Desde 2015 que a maior parte das seleções femininas da América do Sul tem vindo a desaparecer do ranking da FIFA. As federações têm estado de tal maneira focadas nas equipas masculinas que algumas delas pararam de agendar jogos ou contratar “staff” para acompanhar as equipas femininas.
A negligência ou desprezo por parte das federações podia conduzir à morte do futebol feminino na América do Sul. Porém, aconteceu precisamente o contrário. As jogadoras organizaram-se coletivamente, protestaram e insistiram em regressar para os relvados, de onde nunca deveriam ter saído.
No Chile, em 2016, as jogadoras formaram um sindicato, que acabou por ser integrado no sindicato masculino. De qualquer forma, este foi o impulso que até então faltava e que fez com que a equipa chilena se conseguisse reorganizar. Foi o sindicato, por exemplo, que convenceu a federação chilena a sediar a Copa América Feminina, em 2018.
A célebre jogadora chilena Fernanda Pinilla diz, ao jornal 'The Guardian', que os atuais movimentos feministas têm sido uma inspiração.
“Nós somos iguais e merecemos o mesmo: igualdade de direitos e de oportunidades, seja na vida ou no futebol”, partilha a jogadora na conta do Twitter.

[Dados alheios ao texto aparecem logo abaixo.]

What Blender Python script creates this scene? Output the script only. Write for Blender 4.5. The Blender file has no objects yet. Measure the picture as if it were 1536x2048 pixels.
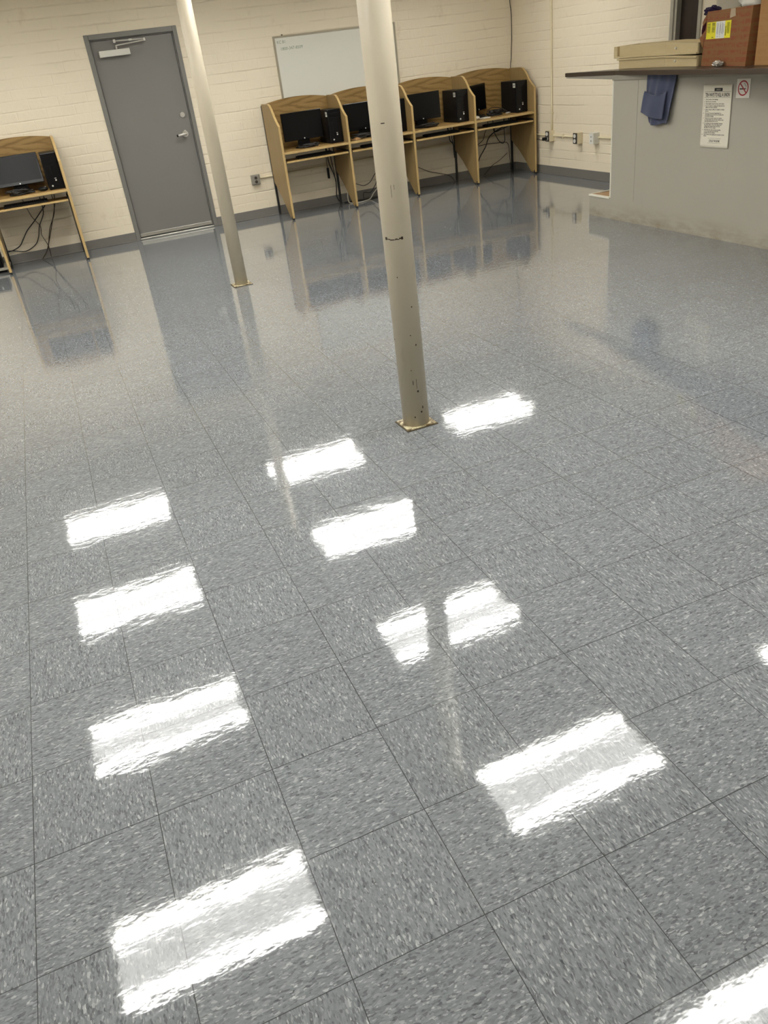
import bpy, bmesh, math, random
from mathutils import Vector, Matrix

S = bpy.context.scene
C = S.collection
PI = math.pi
random.seed(7)

# ------------------------------------------------------------------ room
XL, XR, YF, YB, H = -3.4, 6.64, -4.6, 8.46, 2.72
ZD = 0.748            # desk top height of the carrels
ZC = 1.243            # bar counter height

# ------------------------------------------------------------------ node helpers
class NT:
    def __init__(self, name):
        self.m = bpy.data.materials.new(name); self.m.use_nodes = True
        self.t = self.m.node_tree; self.n = self.t.nodes; self.l = self.t.links
        self.b = self.n['Principled BSDF']; self.out = self.n['Material Output']
    def add(self, kind, **kw):
        n = self.n.new(kind)
        for k, v in kw.items():
            if k.startswith('i_'):
                n.inputs[k[2:].replace('_', ' ')].default_value = v
            else: setattr(n, k, v)
        return n
    def link(self, a, b): self.l.new(a, b)
    def setv(self, sock, v):
        if hasattr(v, 'links') or isinstance(v, bpy.types.NodeSocket): self.l.new(v, sock)
        else: sock.default_value = v
    def math(self, op, a, b=None, c=None, clamp=False):
        n = self.n.new('ShaderNodeMath'); n.operation = op; n.use_clamp = clamp
        self.setv(n.inputs[0], a)
        if b is not None: self.setv(n.inputs[1], b)
        if c is not None: self.setv(n.inputs[2], c)
        return n.outputs[0]
    def vmath(self, op, a, b=None):
        n = self.n.new('ShaderNodeVectorMath'); n.operation = op
        self.setv(n.inputs[0], a)
        if b is not None: self.setv(n.inputs[1], b)
        return n.outputs[0]
    def sep(self, v):
        n = self.n.new('ShaderNodeSeparateXYZ'); self.l.new(v, n.inputs[0]); return n.outputs
    def comb(self, x, y, z):
        n = self.n.new('ShaderNodeCombineXYZ')
        for i, v in enumerate((x, y, z)): self.setv(n.inputs[i], v)
        return n.outputs[0]
    def mix(self, f, a, b, mode='MIX'):
        n = self.n.new('ShaderNodeMix'); n.data_type = 'RGBA'; n.blend_type = mode
        self.setv(n.inputs['Factor'], f)
        self.setv(n.inputs[6], a if not isinstance(a, tuple) else rgba(a))
        self.setv(n.inputs[7], b if not isinstance(b, tuple) else rgba(b))
        return n.outputs[2]
    def mixf(self, f, a, b):
        n = self.n.new('ShaderNodeMix'); n.data_type = 'FLOAT'
        self.setv(n.inputs[0], f); self.setv(n.inputs[2], a); self.setv(n.inputs[3], b)
        return n.outputs[0]
    def ramp(self, f, stops, interp='LINEAR'):
        n = self.n.new('ShaderNodeValToRGB'); n.color_ramp.interpolation = interp
        e = n.color_ramp.elements
        while len(e) < len(stops): e.new(0.5)
        for el, (p, c) in zip(e, stops):
            el.position = p; el.color = rgba(c) if isinstance(c, tuple) else (c, c, c, 1)
        self.setv(n.inputs[0], f); return n.outputs[0]
    def noise(self, v, scale, detail=2.0, rough=0.5, dist=0.0):
        n = self.n.new('ShaderNodeTexNoise'); n.inputs['Scale'].default_value = scale
        n.inputs['Detail'].default_value = detail; n.inputs['Roughness'].default_value = rough
        n.inputs['Distortion'].default_value = dist
        self.l.new(v, n.inputs['Vector']); return n.outputs
    def bump(self, h, strength, dist, normal=None):
        n = self.n.new('ShaderNodeBump'); n.inputs['Strength'].default_value = strength
        n.inputs['Distance'].default_value = dist; self.l.new(h, n.inputs['Height'])
        if normal is not None: self.l.new(normal, n.inputs['Normal'])
        return n.outputs[0]
    def obj(self): return self.n.new('ShaderNodeTexCoord').outputs['Object']
    def P(self, **kw):
        names = {'color': 'Base Color', 'rough': 'Roughness', 'metal': 'Metallic', 'normal': 'Normal',
                 'spec': 'Specular IOR Level', 'ior': 'IOR', 'coat': 'Coat Weight', 'coatrough': 'Coat Roughness',
                 'emit': 'Emission Color', 'estr': 'Emission Strength', 'sheen': 'Sheen Weight', 'trans': 'Transmission Weight'}
        for k, v in kw.items():
            if isinstance(v, tuple): v = rgba(v)
            self.setv(self.b.inputs[names[k]], v)
        return self.m

def rgba(c): return (c[0], c[1], c[2], 1.0)
def srgb(r, g, b):
    f = lambda v: (v/255/12.92) if v/255 <= 0.04045 else ((v/255+0.055)/1.055)**2.4
    return (f(r), f(g), f(b))

def plain(name, col, rough=0.5, metal=0.0, var=0.06, scale=9.0, **kw):
    """painted / plastic / metal surface with a faint procedural unevenness"""
    t = NT(name); o = t.obj()
    nz = t.noise(o, scale, 3.0)[0]
    f = t.math('MULTIPLY_ADD', nz, 2*var, 1-var)
    c = t.mix(1.0, col, t.comb(f, f, f), 'MULTIPLY')
    r = t.math('MULTIPLY_ADD', t.noise(o, scale*2.3, 2.0)[0], 0.12, rough-0.06)
    return t.P(color=c, rough=r, metal=metal, **kw)

# ------------------------------------------------------------------ materials
def mat_floor():
    t = NT('vinyl_tile'); o = t.obj()
    s = t.vmath('MULTIPLY', o, (1/0.3048, 1/0.3048, 0.0))
    x, y, _ = t.sep(s)
    ix, iy = t.math('FLOOR', x), t.math('FLOOR', y)
    par = t.math('MODULO', t.math('ADD', t.math('ADD', ix, iy), 1000.0), 2.0)   # 1 = chips along y
    par = t.math('GREATER_THAN', par, 0.5)
    wn = t.n.new('ShaderNodeTexWhiteNoise'); wn.noise_dimensions = '3D'
    t.link(t.comb(ix, iy, 0.0), wn.inputs['Vector'])
    tile_r = wn.outputs['Value']
    ox, oy, _ = t.sep(o)
    a = t.mixf(par, ox, oy)       # along the chips
    b = t.mixf(par, oy, ox)       # across
    wob = t.noise(o, 60.0, 2.0)[1]
    wx, wy, _w = t.sep(wob)
    a = t.math('MULTIPLY_ADD', wx, 0.012, a); b = t.math('MULTIPLY_ADD', wy, 0.006, b)
    off = t.math('MULTIPLY', tile_r, 37.0)
    def vor(sa, sb, seed):
        v = t.n.new('ShaderNodeTexVoronoi'); v.voronoi_dimensions = '3D'; v.feature = 'F1'
        v.inputs['Scale'].default_value = 1.0; v.inputs['Randomness'].default_value = 1.0
        t.link(t.comb(t.math('MULTIPLY_ADD', a, sa, off), t.math('MULTIPLY', b, sb), t.math('ADD', off, seed)), v.inputs['Vector'])
        return v
    v1 = vor(88.0, 240.0, 0.0)
    c1 = t.ramp(t.sep(v1.outputs['Color'])[0],
        [(0.0, srgb(*DK)), (0.10, srgb(*DK2)), (0.24, srgb(*M1)), (0.52, srgb(*M2)), (0.82, srgb(*M3)), (0.955, srgb(*L1)), (1.0, srgb(*L2))])
    v2 = vor(140.0, 400.0, 5.0)
    c2 = t.ramp(t.sep(v2.outputs['Color'])[1], [(0.0, srgb(*DK)), (0.12, srgb(*M1)), (0.6, srgb(*M2)), (0.92, srgb(*M3)), (0.985, srgb(*L2))])
    col = t.mix(0.45, c1, c2)
    # slight tone difference from tile to tile
    tv = t.math('MULTIPLY_ADD', tile_r, 0.07, 0.965)
    col = t.mix(1.0, col, t.comb(tv, tv, tv), 'MULTIPLY')
    # seams
    fx, fy = t.math('FRACT', x), t.math('FRACT', y)
    def edge(f): return t.math('MINIMUM', f, t.math('SUBTRACT', 1.0, f))
    e = t.math('MINIMUM', edge(fx), edge(fy))
    sw = t.math('MULTIPLY_ADD', t.noise(o, 1.7, 2.0)[0], 0.0042, 0.0013)
    seam = t.math('LESS_THAN', e, sw)
    seam = t.math('MULTIPLY', seam, 0.9)
    col = t.mix(seam, col, srgb(58, 60, 60))
    # wax: slow undulation, finer orange peel and swirls left by the buffer
    n1 = t.noise(o, 3.2, 2.0, 0.5)[0]
    st = t.vmath('MULTIPLY', o, (13.0, 24.0, 1.0))
    n2 = t.noise(st, 1.0, 3.0, 0.55)[0]
    n3 = t.noise(o, 150.0, 3.0, 0.6)[0]
    wax = t.math('ADD', t.math('MULTIPLY', n1, 0.0008), t.math('MULTIPLY', n2, 0.00036))
    wax = t.math('SUBTRACT', wax, t.math('MULTIPLY', seam, 0.0004))
    h = t.math('ADD', wax, t.math('MULTIPLY', n3, 0.000014))
    bp = t.bump(h, 1.0, 1.0)
    t.link(t.bump(wax, 0.85, 1.0), t.b.inputs['Coat Normal'])
    rr = t.math('MULTIPLY_ADD', t.noise(o, 2.1, 3.0)[0], 0.04, 0.02)
    rr = t.math('ADD', rr, t.math('MULTIPLY', t.noise(o, 190.0, 2.0)[0], 0.04))
    t.b.inputs['Coat IOR'].default_value = 1.6
    return t.P(color=col, rough=rr, normal=bp, ior=1.58, spec=0.5, coat=0.52, coatrough=0.04)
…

O Campeonato Sul-Americano de Futebol Feminino de 2018, oficialmente denominado Copa América Feminina de 2018, vai ser a oitava edição do campeonato e vai decorrer entre 4 e 22 de Abril no Chile. As equipas competem para se classificarem para a Copa do Mundo de Futebol Feminino de 2019, para os Jogos Pan-Americanos de 2019, bem como para os Jogos Olímpicos de Verão de 2020.
As ações coletivas e de resistência das jogadoras devem ser encaradas no contexto das campanhas globais de futebol feminino, como a luta das mulheres dinamarquesas pela igualdade salarial e as “guerras territoriais” da Copa do Mundo em 2015, como revela o 'The Guardian'.
Além do Chile, as equipas femininas da Argentina e do Brasil têm também contestado com enorme veemência a situação que as envolve.
No Brasil, as atenções recaem sobre a seleção masculina, relegando as jogadoras para outros campos. A seleção brasileira é a que mais vezes ganhou a Copa América, saindo vitoriosa em 1991, 1995, 1998, 2003, 2010 e 2014. Contudo, durante o Taça do Mundo em 2015, o coordenador de Futebol Feminino da CBF, Marco Aurélio Cunha, elogiou a equipa brasileira pela sua aparência e não pela sua forma de jogar.
"Agora as mulheres estão a ficar mais bonitas. Elas entram no campo de uma forma mais elegante. O futebol feminino costumava copiar o futebol masculino. Até nos modelos das camisolas. Nós vestíamos as raparigas como rapazes. Então faltava o espírito da feminilidade. Agora os calções são mais curtos, os cabelos são mais bonitas. Não são mulheres vestidas como homens", disse ao jornal The Globe and Mail.
Na Argentina, a cada 30 horas morre uma mulher por violência de género. Foi neste país que nasceu a campanha #NiUnaMenos que levou milhares de mulheres à rua em defesa do fim da violência de género. A consciencialização e a luta não tardaram em chegar aos campos de futebol.
A equipa feminina argentina fez greve, no mês de setembro, depois de não receber salários. Como seria de esperar, este não é o único problema que a equipa enfrenta.
Como aponta o 'The Guardian', há equipas femininas argentinas que têm apenas cerca de três semanas para se prepararem para a Copa. Além disso, muitas jogadoras não têm dinheiro para pagar as viagens até aos treinos ou os equipamentos — há jogadoras que ganham cerca de 150 dólares [121 euros].
A última vez que a Argentina ganhou a Copa América feminina foi em 2006.
Estes são alguns exemplos do cenário tenebroso que as jogadoras enfrentam. Uma coisa é certa. O árbitro ainda não deu início à partida, mas estas equipas já ganharam. Sem a ajuda das federações, sem equipamentos, recebidas com “elogios” patriarcais, as jogadoras conseguiram voltar aos campos. Independentemente do que se passará dentro deles, esta é uma vitória. A primeira de muitas, espera-se.